Es passt auch nicht ins festgefasste Weltbild vieler Kritiker, dass die Rollenverteilung – Mann als Täter, Frau als Opfer – häufig, aber nicht immer klar ist. Es gibt Karrieristen jeglichen Geschlechts und jeglicher sexueller Ausrichtung, die sich planmässig nach oben schlafen. Da es immer noch viel mehr Männer als Frauen in Machtpositionen gibt, sind es vornehmlich Frauen. Aber nicht nur.

Damaliger Skandalfilm

Lange bevor #metoo Fahrt aufnahm, skandalisierte der Film «Disclosure» schon 1994 einen Fall, in dem eine Vorgesetzte einen weisungsabhängigen Mann verführen möchte. Als er sie abweist, bezichtigt sie ihn daraufhin der sexuellen Belästigung. Da es ein Hollywood-Streifen war, kommt es dennoch zum Happyend; der zu Unrecht Beschuldigte kann seine Unschuld beweisen.

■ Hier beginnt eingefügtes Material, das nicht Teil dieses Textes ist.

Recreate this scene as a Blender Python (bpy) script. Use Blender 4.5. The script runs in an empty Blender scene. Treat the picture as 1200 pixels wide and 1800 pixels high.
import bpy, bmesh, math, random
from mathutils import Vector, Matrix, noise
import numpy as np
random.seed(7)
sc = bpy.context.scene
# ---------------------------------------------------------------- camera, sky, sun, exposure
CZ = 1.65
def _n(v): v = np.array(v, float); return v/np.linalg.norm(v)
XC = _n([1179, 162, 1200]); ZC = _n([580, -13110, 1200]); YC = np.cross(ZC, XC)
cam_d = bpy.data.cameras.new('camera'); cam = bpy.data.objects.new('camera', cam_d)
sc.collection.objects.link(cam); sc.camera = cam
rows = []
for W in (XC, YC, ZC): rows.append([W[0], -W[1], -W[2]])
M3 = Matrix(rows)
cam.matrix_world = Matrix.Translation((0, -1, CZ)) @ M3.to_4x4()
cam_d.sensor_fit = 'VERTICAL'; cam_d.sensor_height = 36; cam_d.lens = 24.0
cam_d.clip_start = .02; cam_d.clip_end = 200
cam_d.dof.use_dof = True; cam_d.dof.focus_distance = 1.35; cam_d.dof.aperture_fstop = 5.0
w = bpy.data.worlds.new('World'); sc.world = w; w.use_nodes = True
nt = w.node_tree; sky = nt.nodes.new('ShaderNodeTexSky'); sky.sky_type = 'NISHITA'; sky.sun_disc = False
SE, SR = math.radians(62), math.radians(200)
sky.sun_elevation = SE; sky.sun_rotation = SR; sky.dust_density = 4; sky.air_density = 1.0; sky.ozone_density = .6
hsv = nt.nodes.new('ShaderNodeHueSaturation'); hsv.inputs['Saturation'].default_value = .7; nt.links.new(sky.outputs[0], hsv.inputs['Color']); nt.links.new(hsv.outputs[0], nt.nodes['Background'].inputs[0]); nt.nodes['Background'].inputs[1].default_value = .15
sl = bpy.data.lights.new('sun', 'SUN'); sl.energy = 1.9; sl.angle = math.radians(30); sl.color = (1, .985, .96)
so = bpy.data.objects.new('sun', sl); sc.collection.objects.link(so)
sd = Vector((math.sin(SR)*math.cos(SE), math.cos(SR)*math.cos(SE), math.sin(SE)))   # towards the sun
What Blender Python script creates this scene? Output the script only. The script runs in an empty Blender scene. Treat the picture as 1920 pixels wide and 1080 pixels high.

Täterin Demi Moore, Opfer Michael Douglas.

Aber sowohl in der Ausgestaltung sexueller Beziehungen wie in der Berichterstattung darüber gibt es mehr Grauzonen als gesicherten Boden. Ab wann ist das Private öffentlich? Was braucht es, dass intimes Verhalten, Seitensprünge, der Besuch von Striplokalen, sexuelle Abnormitäten ans Licht der Öffentlichkeit gezerrt werden dürfen?

Wie schützen sich die Medien davor, für Rachefeldzüge instrumentalisiert zu werden? Ist es zum Beispiel richtig, ein noch nicht publiziertes, nicht einmal geschriebenes Buch präventiv verbieten zu lassen, weil die porträtierte Person befürchtet, dadurch nicht reparierbar an ihrem Ruf geschädigt zu werden?

Und wenn eine solche Rufschädigung oder Persönlichkeitsverletzung eingetreten ist, wie kann sie geheilt werden? Die Stigmatisierung nach der Devise «etwas hängen bleibt immer» ist normalerweise nicht wiedergutzumachen. Auch bei Falschbeschuldigungen kann ein Schaden entstehen, der irreparabel ist.

Aber eigentlich, wie die aktuelle Debatte über die Nichtveröffentlichung eines Artikels über angebliche weitere Affären unseres Gesundheitsministers beweist, funktionieren in der Schweiz die Checks und Balances weitgehend.

Ausser im Fall des gefallenen Bankenstars. Da sind bei Tamedia alle Sicherungen durchgebrannt.